I liked it here, so decided to stay another night. Being right on the beach I could see there were not many waves, but Teacupan was only about 15-20 minutes away, so I decided to go and check it out, see if it was any good.

It wasn't

But the town its self was nice, a lazy river side fishing village with a nice harbour and a few houses. The river mouth didn't look anything special, but I was seeing it on a very small swell so there might be something sometimes… I asked about if there was anywhere to buy a guitar, and a few people said there was a town up the way called Esquinapa where there was a guy who made them! Boom! I could’t be bothered to drive there today, and it is on my way south, so I decided to pop in tomorrow when Im passing through.

I got back to the camp just as they guys were heading out to get some more palm leaves, so I jumped in the back of their old battered pick up and was given a machete. We didn't go far, just trundled along in to the palm groves which line the beaches. We were grabbing the big fronds which had fallen off and were lying on the ground, so the truck just moved along, and we chucked them in the back!

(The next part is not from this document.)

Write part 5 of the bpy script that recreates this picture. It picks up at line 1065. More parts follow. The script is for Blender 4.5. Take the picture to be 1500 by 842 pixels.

After we had filled the truck, it was time for some coconuts. Apparently the girls were going to make coconut bread, so we grabbed a load of older ones which had been lying on the ground for them and then picked some greener ones for ourselves! The juice was even better than I remember! So refreshing and sweet and delicious. Cool, despite having been out in the sun. It was almost like fizzy as well! soo good.

The evening was pretty chilled, I went for a little run along the beach and a swim. Water is toastie, i’m fine in boardies, cant wait to surf in boards again, it will be so nice. But yeah, we just sat around chilling, talking I ended up spending a while chatting with one of the guys, teaching each other. He was correcting me and telling me how to say things properly and I was trying to teach him a few words of english. They fed me again which was awesome, and yeah! now I'm just getting snuggled up, hopefully tomorrow I will make it down to Sayulita!